Handy is a startup that allows people to order handymen and house cleaners on demand. Like many similar companies, many of those who do the actual work for Handy aren't technically employees—instead, they're "independent contractors" and thus ineligible for benefits. This distinction doesn't sit well with two of Handy's workers, who have filed a class-action lawsuit alleging that the company misclassifies workers as "independent contractors" in a bid to save money.

Handy is hardly alone when it comes to that charge. In June, an attorney in Suffolk County, Massachusetts, sued the transportation startup Uber—which, like Handy, classifies its workers as independent contractors—for keeping some of the tip income drivers received directly from customers. And in August, the Ninth Circuit Court of Appeals ruled that Federal Express wrongly grouped 2,300 of its FedEx Ground workers as contractors rather than employees.

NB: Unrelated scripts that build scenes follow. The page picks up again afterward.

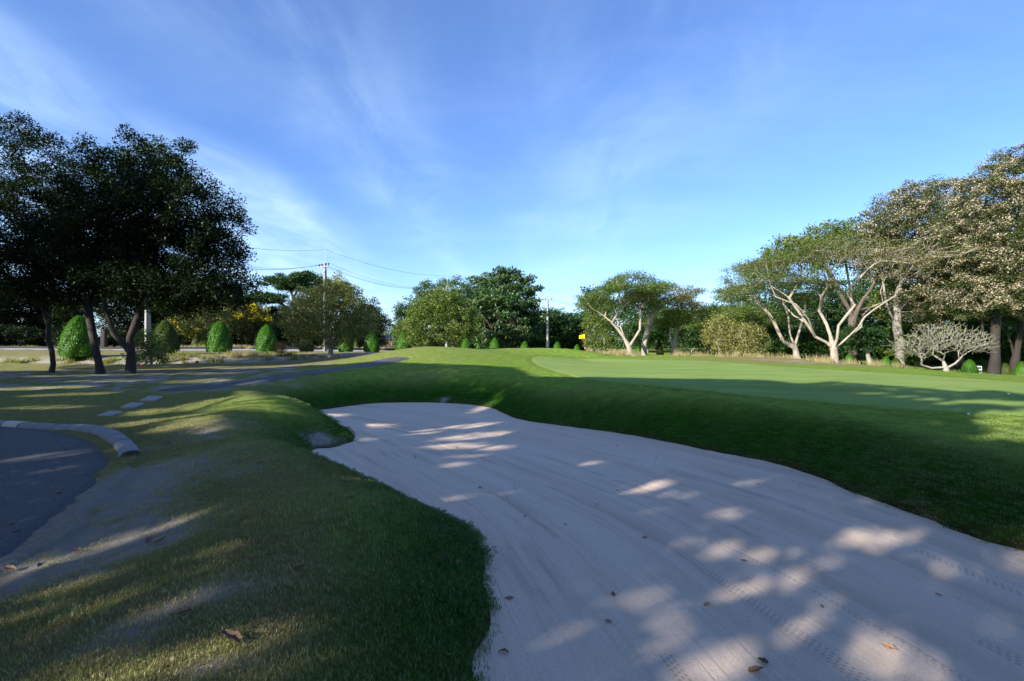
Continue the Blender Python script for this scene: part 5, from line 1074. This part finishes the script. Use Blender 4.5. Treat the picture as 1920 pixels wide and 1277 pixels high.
# stepping slabs
m_slab = plain('slab_concrete', (0.27, 0.255, 0.23), .9, 0, .2, 3.0, .004)
for k, (pa, lab) in enumerate([([(181, 781), (207, 781), (232, 773), (206, 772)], 'nearest to the kerb of three flat paving slabs sunk in the dry lawn'), ([(224, 768), (252, 768), (272, 760), (246, 759)], 'middle one of three flat paving slabs sunk in the dry lawn'),
                               ([(262, 756), (288, 757), (306, 749), (278, 748)], 'palest and farthest of three flat paving slabs sunk in the dry lawn')]):
    Wp = [pw(a, b, 1.72)[:2] for a, b in pa]; cx = sum(q[0] for q in Wp)/4; cy = sum(q[1] for q in Wp)/4; z_ = max(hz(*q) for q in Wp)
    V = []; [V.append((q[0]-cx, q[1]-cy, -.06)) for q in Wp]; [V.append((q[0]-cx, q[1]-cy, .022)) for q in Wp]
    Q = [(0, 3, 2, 1), (4, 5, 6, 7), (0, 1, 5, 4), (1, 2, 6, 5), (2, 3, 7, 6), (3, 0, 4, 7)]
    o = link('paving_slab', mesh('paving_slab', V, np.array(Q), [m_slab])); o.location = (cx, cy, z_); b_ = o.modifiers.new('b', 'BEVEL'); b_.width = .012; tag(o, lab, 'paving slab', 'stepping slabs in the lawn')
# red markers
m_redp = plain('red_paint', (0.75, 0.03, 0.03), .5)
for (px, py, D, lab) in [(268.5, 694, 30.5, 'red tee marker on the sunlit lawn right of the Y trunk'), (369.5, 685, 33.0, 'red tee marker farther off near the straw-coloured ditch grass')]:
    x = (px-960)/F*D; o = empty('tee_marker', (x, D, hz(x, D))); tag(o, lab, 'tee marker', 'red markers on the lawn')
    boxes('marker_head', [((0, 0, .17), (.16, .10, .18), .3, .85)], m_redp, o, .02); boxes('spike', [((0, 0, .03), (.03, .03, .16))], m_steel, o)
# low wall beyond the road, dark block pillar, yellow post, white cabinet, house
m_dk = plain('dark_masonry', (0.035, 0.03, 0.028), .95, 0, .3, 2.0)
def strip_wall(name, pts, hgt, th, mat, lab, cat):
    V = []; Q = []; P = np.array(pts); 
    P2 = arc_sample(P, 2.5)
    for i_, p_ in enumerate(P2):
        d_ = P2[min(i_+1, len(P2)-1)]-P2[max(i_-1, 0)]; d_ /= np.linalg.norm(d_); n_ = np.array([-d_[1], d_[0]])*th/2; z_ = hz(*p_)
        for q_, zz in ((p_-n_, z_-.3), (p_-n_, z_+hgt), (p_+n_, z_+hgt), (p_+n_, z_-.3)): V.append((q_[0], q_[1], zz))
    for i_ in range(len(P2)-1):
        a_ = i_*4; b_ = a_+4; Q += [(a_+j_, a_+j_+1, b_+j_+1, b_+j_) for j_ in range(3)]
    Q += [(0, 3, 2, 1), (len(V)-4, len(V)-3, len(V)-2, len(V)-1)]
    o = link(name, mesh(name, V, np.array(Q), [mat])); tag(o, lab, cat)
strip_wall('low_wall', [(-95, 57.0), (-60, 57.6), (-40, 59.6), (-28, 66.5), (-18, 81), (-12, 95)], .30, .25, m_dk, 'long low dark wall along the far side of the road on the left', 'wall')
x, D = (195-960)/F*62, 62
z_ = hz(x, D); o = empty('gate_pillar', (x, D, z_)); tag(o, 'dark square block pillar beyond the road seen between the middle and forked trunks', 'pillar')
zt = EYE-(620-640)/F*62-z_
boxes('shaft', [((0, 0, zt/2-.1), (.5, .5, zt))], m_dk, o, .02); boxes('cap', [((0, 0, zt-.02), (.62, .62, .10))], m_dk, o, .02)
m_yel = plain('yellow_paint', (0.60, 0.46, 0.03), .5); m_blk = plain('black_paint', (0.01, 0.01, 0.01), .5); m_wht = plain('white_paint', (0.72, 0.72, 0.72), .4)
D = 37.5; x = (1866-960)/F*D; z_ = hz(x, D); o = empty('marker_post', (x, D, z_), .1); tag(o, 'yellow post with black bars between the thick trunk and the dark clipped bush', 'post')
hp = EYE-(687-640)/F*D-z_; hp = max(hp, .8)
boxes('board', [((0, 0, hp/2), (.14, .05, hp))], m_yel, o); [boxes('bar', [((0.01, -.03, hp*(.15+.11*q)), (.09, .02, .03))], m_blk, o) for q in range(8)]
D = 41; x = (1833-960)/F*D; z_ = hz(x, D); o = empty('cabinet', (x, D, z_), -.2); tag(o, 'small white box cabinet with dark openings between the half-shaded cone bush and thick trunk', 'cabinet')
hc = max(.7, EYE-(690-640)/F*D-z_)
boxes('body', [((0, 0, hc/2), (.42, .34, hc))], m_wht, o, .03); boxes('opening', [((0, -.172, hc*.78), (.30, .02, hc*.2)), ((0, -.172, hc*.42), (.34, .02, hc*.2))], m_blk, o)
def house():
    D = 92; x = (736-960)/F*D; z0 = hz(x, D); root = empty('house', (x, D, z0)); tag(root, 'low house with a grey sheet roof, glimpsed between the olive tree and the mound', 'house')
    ze = EYE-(636.5-640)/F*D-z0; zr = EYE-(630-640)/F*D-z0; w2 = 2.8
    m_wall = plain('house_wall', (0.10, 0.075, 0.06), .9); m_roof = plain('sheet_roof', (0.33, 0.35, 0.40), .5, .1, .1, 1.0)
    boxes('wall', [((0, 2.2, ze/2-.1), (w2*2-.5, 3.6, ze))], m_wall, root)
    V = [(-w2, 0, ze), (w2, 0, ze), (w2, 2.2, zr), (-w2, 2.2, zr), (w2, 4.4, ze), (-w2, 4.4, ze)]; V += [(a, b, c-.08) for a, b, c in V]
    Q = [(0, 1, 2, 3), (3, 2, 4, 5), (6, 9, 8, 7), (9, 11, 10, 8), (0, 6, 7, 1), (5, 4, 10, 11)]
    link('roof', mesh('roof', V, [np.array(Q), np.array([(0, 3, 9), (0, 9, 6), (3, 5, 11), (3, 11, 9), (1, 7, 8), (1, 8, 2), (2, 8, 10), (2, 10, 4)])], [m_roof]), root)
    m_gl = plain('window_dark', (0.02, 0.025, 0.03), .15)
    for xx in (-1.6, 0.2): 
        f_ = boxes('window', [((xx, .38, ze*.55), (.9, .06, ze*.35))], m_wht, root); boxes('pane', [((xx, .34, ze*.55), (.78, .03, ze*.30))], m_gl, f_)
    boxes('door', [((1.6, .38, ze*.38), (.8, .06, ze*.76))], m_dk, root)
house()
# ------------------------------------------------------------------ fallen leaves
m_dl, t = new_mat('dead_leaf'); g_ = t.add('ShaderNodeObjectInfo'); c = t.ramp(g_.outputs['Random'], [(0.0, (0.10, 0.055, 0.03)), (0.5, (0.20, 0.11, 0.05)), (1.0, (0.36, 0.20, 0.10))])
p = t.add('ShaderNodeBsdfPrincipled', ins={'Roughness': .7}); t.l.new(c, p.inputs['Base Color']); finish(t, p.outputs[0])
def leaf_mesh(seed, L=.095, W=.042):
    rs = RS(seed); V = []; nu, nv = 9, 5; curl = rs.uniform(.2, .7); bend = rs.uniform(-.5, .7)
    for i_ in range(nu):
        u_ = i_/(nu-1); hw = W*math.sin(math.pi*min(1, max(.03, u_**.85)))**.8
        for j_ in range(nv):
            v_ = (j_/(nv-1)-.5)*2; V.append(((u_-.5)*L, v_*hw*.5, abs(v_)**2*hw*curl*.8+L*.22*bend*(u_-.5)**2*4+.004*math.sin(u_*17+j_)))
    Q = [(i_*nv+j_, i_*nv+j_+1, (i_+1)*nv+j_+1, (i_+1)*nv+j_) for i_ in range(nu-1) for j_ in range(nv-1)]
    V = np.array(V); V[:, 2] -= V[:, 2].min()-.002; return mesh('dead_leaf', V, np.array(Q), [m_dl], True)
lms = [leaf_mesh(s) for s in range(4)]
DL = [(1418, 1266, 1.2, 'orange-brown curled leaf on the sand, lowest in the picture right of the tyre marks'), (1431, 1245, .9, 'olive-brown pointed leaf on the sand just above the lowest orange one'), (1668, 1220, 1.0, 'dark brown leaf lying flat on the shaded sand at the lower right'),
      (1325, 1137, .75, 'small olive leaf on the sand beside the dotted tyre print'), (1141, 1171, .7, 'curled green-brown leaf on the sand at the end of a dotted print'), (955, 1124, .8, 'brown leaf on the shaded sand close to the grassy hump'),
      (944, 1226, .75, 'dark leaf on the sand nearest the bottom left of the bunker'), (432, 1212, 1.5, 'large upright orange leaf on the dry grass in the foreground')]
SM = {(984, 970): 'lone mid-bunker leaf left of a dotted print', (1119, 948): 'left of the narrow bright patch, lower leaf of two', (1157, 921): 'touching the left tip of the brightest long light patch', (963, 913): 'upper of a tight pair in the bunker centre', (966, 918): 'lower of a tight pair in the bunker centre', (900, 917): 'flat one left of the tight pair in the bunker centre', (951, 935): 'single one just below the tight pair in the bunker centre', (1150, 1116): 'in a light patch above the curled green-brown leaf', (652, 902): 'topmost of four by the left bank', (650, 906): 'second from top of four by the left bank', (655, 918): 'third from top of four by the left bank', (678, 915): 'farthest from grass of four by the left bank', (700, 822): 'nearest the tip of the grass nose', (752, 816): 'between the grass nose and the light streaks', (843, 806): 'on the long light streak at the far end', (878, 812): "just right of the long light streak's middle", (852, 839): 'upper of a dark pair below the light streaks', (857, 841): 'lower of a dark pair below the light streaks', (898, 824): 'right of the dark pair below the streaks', (910, 816): 'rightmost one near the long light streak', (778, 856): "upper of two stacked at the bunker's waist", (779, 859): "lower of two stacked at the bunker's waist", (620, 861): 'tucked in the left bay below the grass nose', (1394, 1055): 'tiny one in the right dappled light', (1498, 913): 'dark flat one near the right bank', (1422, 910): 'brownish one left of the dark flat one', (1157, 838): 'farthest one below the long green bank', (1230, 860): 'below the steep green bank, second from its far end', (1540, 1140): 'among the lower right dapples', (1760, 1120): 'nearest the right picture edge on shaded sand', (1060, 985): 'on shaded sand midway down the bunker', (1210, 1010): 'just beneath the two short light patches'}
GR = {(338, 1160): 'on the sandy scuffed patch in the foreground', (563, 1072): 'reddish, on the shaded top of the near hump', (716, 1015): 'dark, on the right side of the near hump', (300, 1021): "right one of two below the lot's sandy edge", (280, 1022): "left one of two below the lot's sandy edge", (146, 1037): 'curled, where sand meets sunlit grass at the left', (860, 1065): 'near the right edge of the hump above the sand', (812, 1243): 'left one of two at the bottom beside the bunker', (846, 1248): 'right one of two at the bottom beside the bunker', (618, 934): 'leftmost of three along the left bank', (657, 940): 'middle of three along the left bank', (700, 955): 'rightmost of three along the left bank', (490, 872): 'alone on the lush slope left of the bunker', (378, 700): 'on the soil right of the red markers', (210, 750): 'pale, left of the farthest paving slab', (1554, 857): 'low on the long bank, right of its middle', (1330, 788): 'left one of two high on the long bank', (1357, 795): 'right one of two high on the long bank', (1718, 915): 'rosy, low on the right end of the bank', (1777, 905): 'on the bank nearest the right edge', (1680, 885): 'on the bank between the rosy leaf and the crest', (1465, 786): 'near the crest of the long bank', (24, 988): 'upper of two on the asphalt at the left edge', (32, 1002): 'lower of two on the asphalt at the left edge', (110, 930): 'on the asphalt near its sandy corner', (100, 885): 'in the middle of the asphalt', (122, 849): 'on the asphalt just below the kerb', (360, 903): 'dark, on turf right of the sandy streak', (316, 833): 'on turf right of the last kerb stone', (77, 1067): 'upper of two on the sunlit sand at the left', (18, 1073): 'lower of two on the sunlit sand at the left'}
rsl = RS(77)
def place_leaf(px, py, sc, lab, grp):
    # meet the ground along the line of sight of this pixel
    Dv = np.arange(2.2, 40, .04); xv = (px-960)/F*Dv; zv = EYE-(py-640)/F*Dv
    Z_, S_0, d_ = surf(xv, Dv); g_v = np.where(d_ > 0, Z_+lumps(xv, Dv), S_0); i0 = int(np.argmax(zv <= g_v+.01))
    D, x_, g, d_ = float(Dv[i0]), float(xv[i0]), float(g_v[i0]), d_[i0:]
    o = link('dead_leaf', lms[rsl.randint(4)]); o.location = (x_, D, g+(.004 if d_[0] < 0 else .022)); o.rotation_euler = (R(rsl.uniform(-12, 12)), R(rsl.uniform(-12, 12)), rsl.uniform(0, 6.28)); o.scale = (sc,)*3; tag(o, lab, 'leaf', grp)
for px, py, sc, lab in DL: place_leaf(px, py, sc, lab, 'fallen leaves')
for (px, py), lab in SM.items(): place_leaf(px, py, rsl.uniform(.45, .8), 'small leaf on the sand, '+lab, 'small leaves on the sand')
for (px, py), lab in GR.items(): place_leaf(px, py, rsl.uniform(.8, 1.25), 'fallen leaf '+lab, 'small leaves on the grass and asphalt')
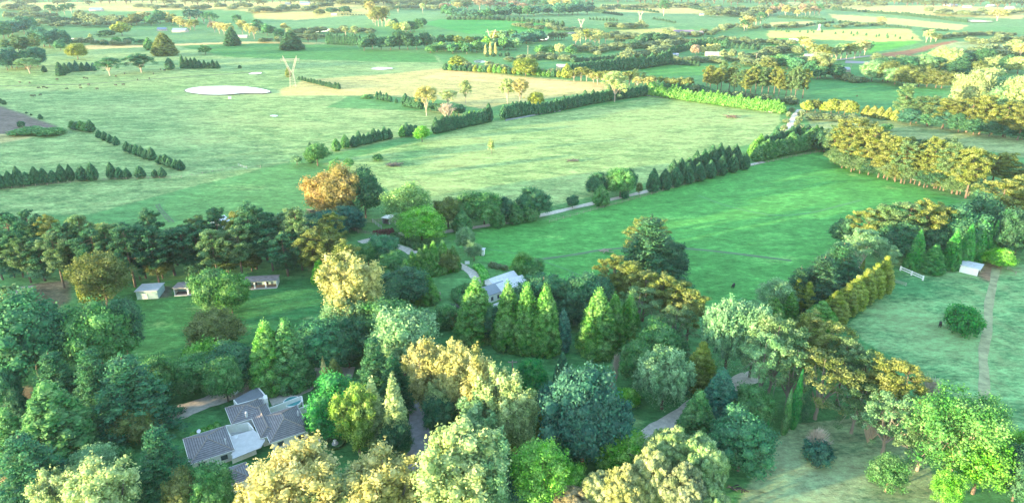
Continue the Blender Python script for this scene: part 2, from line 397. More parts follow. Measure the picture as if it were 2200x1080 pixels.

The difference between independent contractors and employees is more than just semantic. Unlike employees, independent contractors do not receive benefits like overtime, health care, unemployment insurance, or paid time off. In exchange, contractors are freed from obligations to their employer that regular, salaried employees must obey.

To keep employers from abusing the distinction, the IRS has established regulations determining whether workers are employees or contractors. Here are a few guidelines:

For instance, an employer-employee relationship is more likely to exist where the business dictates and controls the following:

  • When and where the worker performs his or her work.
  • What tools or equipment the worker should use to perform the work.
  • Where to purchase supplies and services.
  • What assistants to hire to help perform the work.
  • What work must be performed by a specified individual.
  • What order or sequence should be followed in performing the work.
  • What training the business gives to the worker, especially if the worker is trained to perform their work in a manner chosen by the business.

The plaintiffs in the Handy suit contend that the company placed requirements on workers that would characterize an employer-employee relationship. Handy workers are required to wear uniforms and must obey rules regarding when they're allowed to use the bathroom, make or accept phone calls, or even whether to knock or ring the doorbell when visiting a client's home.

Handy disputes the claims brought up in a lawsuit.* Nick Rosen-Wachs, a company spokesman, released the following statement:

Professionals who use the Handy platform to book jobs are independent contractors, not Handy employees. They choose the Handy platform because it provides much needed flexibility by allowing them to book whatever jobs best suit them. Moreover, on average, professionals earn more than $18 an hour for each job booked on the platform, far above minimum wage. The lawsuits filed by Vilma & Greta Zenelaj, as well as Lulu Malone, are without merit and we intend to defend them vigorously.

Other companies under criticism for hiring "independent contractors" rather than employees have defended the practice. Uber claims that its drivers can earn up to $90,000 annually in New York City, while FedEx even claims its workers are, essentially, entrepreneurs in business for themselves.

But critics say that these claims are disingenuous, at best. Instead, companies like Handy simply want to transfer the cost of running a business from ownership to the workers.

As one independent contractor who works for a major Amazon supplier put it, "It's like they want us to be employees, but they don't want to pay for it."


* This post has been updated to include comments by Handy spokesman Nick Rosen-Wachs.